Effects of lens aberrations on critical dimension control in optical lithography

Abstract

For sub half-micron lithography, control of the Critical Dimension, represents the key to a robust and manufacturable process. The lithographer must understand and tune the exposure system for critical dimension performance using variables such as Numerical Aperture (NA), Partial Coherence (PC), position of the Focal Plane. Exposure tool must be characterized for its lens signature and the tools must be matched for their CD variation within the optical field In a previous study, we demonstrated that the phase-shift focal plane monitor, PSFM accurately measures focal plane variations when appropriate calibrations are employed. That paper also described the development of a model to determine lens classic aberrations such as Coma, Astigmatism and Field Curvature.
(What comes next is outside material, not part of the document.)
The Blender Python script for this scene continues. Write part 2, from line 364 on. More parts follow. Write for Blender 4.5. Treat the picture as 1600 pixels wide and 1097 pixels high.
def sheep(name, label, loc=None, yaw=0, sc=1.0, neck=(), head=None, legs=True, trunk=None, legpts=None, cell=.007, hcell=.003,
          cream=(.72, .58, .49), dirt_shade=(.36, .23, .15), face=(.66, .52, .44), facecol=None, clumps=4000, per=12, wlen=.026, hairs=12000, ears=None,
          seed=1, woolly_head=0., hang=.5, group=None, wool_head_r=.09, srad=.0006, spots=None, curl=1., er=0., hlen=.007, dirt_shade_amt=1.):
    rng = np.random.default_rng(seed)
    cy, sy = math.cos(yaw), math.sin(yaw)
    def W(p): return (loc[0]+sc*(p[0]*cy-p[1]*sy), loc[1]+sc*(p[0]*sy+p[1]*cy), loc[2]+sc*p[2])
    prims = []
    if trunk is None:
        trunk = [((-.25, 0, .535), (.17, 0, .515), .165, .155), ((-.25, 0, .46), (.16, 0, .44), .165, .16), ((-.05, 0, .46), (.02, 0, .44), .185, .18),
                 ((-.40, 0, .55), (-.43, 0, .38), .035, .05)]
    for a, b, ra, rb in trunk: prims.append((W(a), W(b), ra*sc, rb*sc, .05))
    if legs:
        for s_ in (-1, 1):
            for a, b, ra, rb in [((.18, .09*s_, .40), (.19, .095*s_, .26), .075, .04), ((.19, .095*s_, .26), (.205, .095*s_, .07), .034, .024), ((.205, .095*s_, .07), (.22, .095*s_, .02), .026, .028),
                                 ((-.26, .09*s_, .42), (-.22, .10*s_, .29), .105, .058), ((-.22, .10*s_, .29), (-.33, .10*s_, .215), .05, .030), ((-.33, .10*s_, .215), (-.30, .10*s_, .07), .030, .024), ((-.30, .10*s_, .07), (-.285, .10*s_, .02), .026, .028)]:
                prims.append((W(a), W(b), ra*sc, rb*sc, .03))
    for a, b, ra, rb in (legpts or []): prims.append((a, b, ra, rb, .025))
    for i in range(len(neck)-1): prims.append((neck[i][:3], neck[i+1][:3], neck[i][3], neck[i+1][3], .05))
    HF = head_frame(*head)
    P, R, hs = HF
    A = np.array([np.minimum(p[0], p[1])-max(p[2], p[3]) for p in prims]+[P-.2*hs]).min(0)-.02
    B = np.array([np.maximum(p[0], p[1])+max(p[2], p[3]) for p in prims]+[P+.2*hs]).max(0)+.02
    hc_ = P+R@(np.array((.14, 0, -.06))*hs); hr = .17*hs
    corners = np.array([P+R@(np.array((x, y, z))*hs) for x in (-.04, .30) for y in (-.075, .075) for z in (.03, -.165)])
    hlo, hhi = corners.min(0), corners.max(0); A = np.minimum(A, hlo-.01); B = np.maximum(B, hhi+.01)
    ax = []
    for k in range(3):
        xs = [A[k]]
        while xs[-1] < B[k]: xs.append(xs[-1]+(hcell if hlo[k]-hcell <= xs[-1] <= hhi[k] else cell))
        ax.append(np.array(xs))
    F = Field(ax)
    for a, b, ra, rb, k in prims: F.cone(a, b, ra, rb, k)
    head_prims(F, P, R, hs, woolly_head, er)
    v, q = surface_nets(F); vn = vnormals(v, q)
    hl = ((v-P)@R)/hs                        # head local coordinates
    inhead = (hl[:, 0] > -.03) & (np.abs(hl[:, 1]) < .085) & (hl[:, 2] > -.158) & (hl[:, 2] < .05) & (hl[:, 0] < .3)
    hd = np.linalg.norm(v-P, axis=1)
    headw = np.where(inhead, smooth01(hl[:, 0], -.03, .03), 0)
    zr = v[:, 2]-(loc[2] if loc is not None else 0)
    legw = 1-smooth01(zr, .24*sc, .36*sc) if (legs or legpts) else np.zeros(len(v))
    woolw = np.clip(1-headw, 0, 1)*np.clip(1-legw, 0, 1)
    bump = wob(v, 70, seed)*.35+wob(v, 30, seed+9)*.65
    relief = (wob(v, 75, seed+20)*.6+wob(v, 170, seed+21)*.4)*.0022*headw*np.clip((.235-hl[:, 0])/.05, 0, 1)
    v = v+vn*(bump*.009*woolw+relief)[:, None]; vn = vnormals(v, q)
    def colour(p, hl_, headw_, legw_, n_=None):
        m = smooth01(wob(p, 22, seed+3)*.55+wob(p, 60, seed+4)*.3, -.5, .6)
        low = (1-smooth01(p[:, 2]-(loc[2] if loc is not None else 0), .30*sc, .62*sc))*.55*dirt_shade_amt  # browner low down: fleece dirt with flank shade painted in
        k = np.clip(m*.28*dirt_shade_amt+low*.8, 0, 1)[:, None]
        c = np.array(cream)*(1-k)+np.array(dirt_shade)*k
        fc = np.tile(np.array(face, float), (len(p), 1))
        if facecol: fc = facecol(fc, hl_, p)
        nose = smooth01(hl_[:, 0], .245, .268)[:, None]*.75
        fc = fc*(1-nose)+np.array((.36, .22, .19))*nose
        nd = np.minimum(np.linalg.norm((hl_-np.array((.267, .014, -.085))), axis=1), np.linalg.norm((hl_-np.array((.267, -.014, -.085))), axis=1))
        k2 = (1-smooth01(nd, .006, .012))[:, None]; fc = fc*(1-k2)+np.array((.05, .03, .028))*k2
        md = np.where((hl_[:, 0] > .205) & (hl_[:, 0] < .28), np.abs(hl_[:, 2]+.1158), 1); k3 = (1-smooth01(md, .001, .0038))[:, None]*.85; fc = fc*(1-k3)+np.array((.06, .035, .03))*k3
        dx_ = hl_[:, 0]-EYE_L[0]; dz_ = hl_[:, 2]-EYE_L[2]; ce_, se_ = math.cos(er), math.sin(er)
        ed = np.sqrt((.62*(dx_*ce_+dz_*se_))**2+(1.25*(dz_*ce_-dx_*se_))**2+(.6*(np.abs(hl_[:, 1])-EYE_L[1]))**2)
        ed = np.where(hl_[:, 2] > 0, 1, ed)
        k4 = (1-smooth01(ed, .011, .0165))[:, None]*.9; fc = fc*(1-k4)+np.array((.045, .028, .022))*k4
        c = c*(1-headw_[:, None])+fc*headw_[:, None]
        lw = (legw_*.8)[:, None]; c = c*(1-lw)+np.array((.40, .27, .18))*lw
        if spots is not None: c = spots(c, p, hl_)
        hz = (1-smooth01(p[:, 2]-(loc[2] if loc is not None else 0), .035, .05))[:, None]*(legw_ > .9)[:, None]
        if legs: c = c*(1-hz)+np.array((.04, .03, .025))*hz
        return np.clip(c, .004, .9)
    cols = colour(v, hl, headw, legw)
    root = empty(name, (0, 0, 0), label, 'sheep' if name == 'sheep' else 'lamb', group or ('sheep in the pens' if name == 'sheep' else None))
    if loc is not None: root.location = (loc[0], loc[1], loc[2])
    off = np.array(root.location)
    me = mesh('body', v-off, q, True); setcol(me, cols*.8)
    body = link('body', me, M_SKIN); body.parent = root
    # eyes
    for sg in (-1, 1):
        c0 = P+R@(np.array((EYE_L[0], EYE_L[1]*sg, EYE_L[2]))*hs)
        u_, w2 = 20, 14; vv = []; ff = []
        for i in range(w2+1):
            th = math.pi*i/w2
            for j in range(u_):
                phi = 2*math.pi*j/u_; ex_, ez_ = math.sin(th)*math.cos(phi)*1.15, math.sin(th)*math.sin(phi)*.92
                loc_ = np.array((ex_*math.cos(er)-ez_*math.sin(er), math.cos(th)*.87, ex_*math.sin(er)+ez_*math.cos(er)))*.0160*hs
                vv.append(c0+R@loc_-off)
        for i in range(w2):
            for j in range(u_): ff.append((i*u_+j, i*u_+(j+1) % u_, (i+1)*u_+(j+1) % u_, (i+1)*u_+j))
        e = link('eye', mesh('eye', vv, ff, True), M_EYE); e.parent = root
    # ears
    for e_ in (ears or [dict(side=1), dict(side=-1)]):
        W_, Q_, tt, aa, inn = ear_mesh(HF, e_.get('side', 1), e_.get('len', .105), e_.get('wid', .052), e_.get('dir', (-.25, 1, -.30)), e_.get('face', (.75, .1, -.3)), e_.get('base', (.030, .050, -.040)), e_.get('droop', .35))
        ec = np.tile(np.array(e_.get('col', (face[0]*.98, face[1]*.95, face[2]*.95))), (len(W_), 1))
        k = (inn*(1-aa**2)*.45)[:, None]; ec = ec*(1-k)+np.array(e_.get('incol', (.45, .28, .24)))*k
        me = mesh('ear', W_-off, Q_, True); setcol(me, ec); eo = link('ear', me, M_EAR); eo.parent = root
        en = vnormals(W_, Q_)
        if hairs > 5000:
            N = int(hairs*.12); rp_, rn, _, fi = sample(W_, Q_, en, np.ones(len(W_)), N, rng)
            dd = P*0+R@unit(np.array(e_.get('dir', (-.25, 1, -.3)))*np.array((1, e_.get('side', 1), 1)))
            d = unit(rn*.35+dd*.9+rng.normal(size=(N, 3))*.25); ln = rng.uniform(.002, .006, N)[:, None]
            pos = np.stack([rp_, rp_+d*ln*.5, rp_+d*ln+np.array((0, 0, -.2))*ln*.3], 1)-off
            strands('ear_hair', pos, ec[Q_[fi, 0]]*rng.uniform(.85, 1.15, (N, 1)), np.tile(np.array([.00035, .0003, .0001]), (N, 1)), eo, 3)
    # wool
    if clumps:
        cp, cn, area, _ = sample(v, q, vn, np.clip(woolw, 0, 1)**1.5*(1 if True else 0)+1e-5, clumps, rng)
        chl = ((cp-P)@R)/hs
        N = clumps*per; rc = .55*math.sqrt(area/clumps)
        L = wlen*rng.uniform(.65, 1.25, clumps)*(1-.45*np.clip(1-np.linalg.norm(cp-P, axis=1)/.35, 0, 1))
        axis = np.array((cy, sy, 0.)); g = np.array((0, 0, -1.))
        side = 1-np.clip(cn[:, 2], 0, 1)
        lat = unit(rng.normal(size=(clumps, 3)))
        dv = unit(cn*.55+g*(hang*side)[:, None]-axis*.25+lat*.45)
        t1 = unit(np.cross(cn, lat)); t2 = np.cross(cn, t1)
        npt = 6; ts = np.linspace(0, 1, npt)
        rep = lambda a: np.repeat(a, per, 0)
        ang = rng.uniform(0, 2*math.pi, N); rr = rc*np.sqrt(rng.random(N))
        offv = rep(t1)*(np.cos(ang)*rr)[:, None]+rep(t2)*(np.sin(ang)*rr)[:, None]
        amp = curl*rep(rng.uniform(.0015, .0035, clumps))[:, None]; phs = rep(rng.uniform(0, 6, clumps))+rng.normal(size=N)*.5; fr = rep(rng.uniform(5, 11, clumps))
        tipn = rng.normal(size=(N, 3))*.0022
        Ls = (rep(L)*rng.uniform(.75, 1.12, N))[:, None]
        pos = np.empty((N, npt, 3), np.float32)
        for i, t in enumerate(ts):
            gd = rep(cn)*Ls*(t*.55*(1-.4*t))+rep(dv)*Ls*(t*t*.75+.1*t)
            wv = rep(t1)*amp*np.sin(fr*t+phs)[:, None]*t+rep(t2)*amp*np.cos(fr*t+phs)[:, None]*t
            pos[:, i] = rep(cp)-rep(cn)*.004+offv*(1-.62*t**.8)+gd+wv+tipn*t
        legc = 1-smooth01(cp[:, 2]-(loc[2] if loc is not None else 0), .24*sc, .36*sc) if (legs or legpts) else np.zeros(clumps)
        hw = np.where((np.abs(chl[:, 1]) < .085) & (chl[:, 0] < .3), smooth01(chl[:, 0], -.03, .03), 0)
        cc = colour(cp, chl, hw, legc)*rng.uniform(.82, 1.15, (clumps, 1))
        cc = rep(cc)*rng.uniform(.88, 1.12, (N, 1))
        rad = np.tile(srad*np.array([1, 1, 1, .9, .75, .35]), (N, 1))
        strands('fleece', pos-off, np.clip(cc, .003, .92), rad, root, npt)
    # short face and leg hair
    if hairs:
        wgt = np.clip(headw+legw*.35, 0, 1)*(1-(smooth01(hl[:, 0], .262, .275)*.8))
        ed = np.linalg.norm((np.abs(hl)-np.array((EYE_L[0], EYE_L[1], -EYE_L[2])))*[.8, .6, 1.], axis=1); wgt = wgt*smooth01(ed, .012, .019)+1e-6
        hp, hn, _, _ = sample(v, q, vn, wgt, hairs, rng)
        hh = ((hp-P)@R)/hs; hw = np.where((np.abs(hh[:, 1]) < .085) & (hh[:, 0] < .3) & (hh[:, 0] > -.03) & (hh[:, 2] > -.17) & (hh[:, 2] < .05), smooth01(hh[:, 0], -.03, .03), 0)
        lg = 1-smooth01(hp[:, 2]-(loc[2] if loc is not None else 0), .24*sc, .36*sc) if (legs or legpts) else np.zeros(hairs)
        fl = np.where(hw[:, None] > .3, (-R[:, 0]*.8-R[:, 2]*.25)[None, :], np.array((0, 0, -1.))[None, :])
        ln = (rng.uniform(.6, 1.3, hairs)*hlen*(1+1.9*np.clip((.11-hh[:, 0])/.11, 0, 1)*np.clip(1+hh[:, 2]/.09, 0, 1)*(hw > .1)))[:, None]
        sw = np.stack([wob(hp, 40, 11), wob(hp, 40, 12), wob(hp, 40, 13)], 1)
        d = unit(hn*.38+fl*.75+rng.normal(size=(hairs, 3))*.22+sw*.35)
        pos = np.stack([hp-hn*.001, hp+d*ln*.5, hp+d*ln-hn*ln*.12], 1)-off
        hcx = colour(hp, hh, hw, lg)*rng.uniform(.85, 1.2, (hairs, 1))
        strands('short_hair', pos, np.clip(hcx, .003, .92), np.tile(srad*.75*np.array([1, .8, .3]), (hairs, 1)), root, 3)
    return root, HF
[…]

The publication correlated the results to an approximation of the stepper's Critical Dimension (CD) behavior for a matrix of NA and PC settings. The present study, continues to study CD uniformity through examination of the lens aberrations and field focal signature of optical steppers in a 0.35 um process. We describe a method of measuring the uniformity of numerical aperture (NA) and partial coherence (PC) across the exposure field this new tool is then applied as an aid in optical lens characterization and tool-to-tool matching. The information gathered is thereupon applied to measure lens aberrations and predict CD variation across the field under various settings of the lens focal plane, the predictions are validated by a comparison against CD uniformity as measured by an advanced critical dimension metrology system.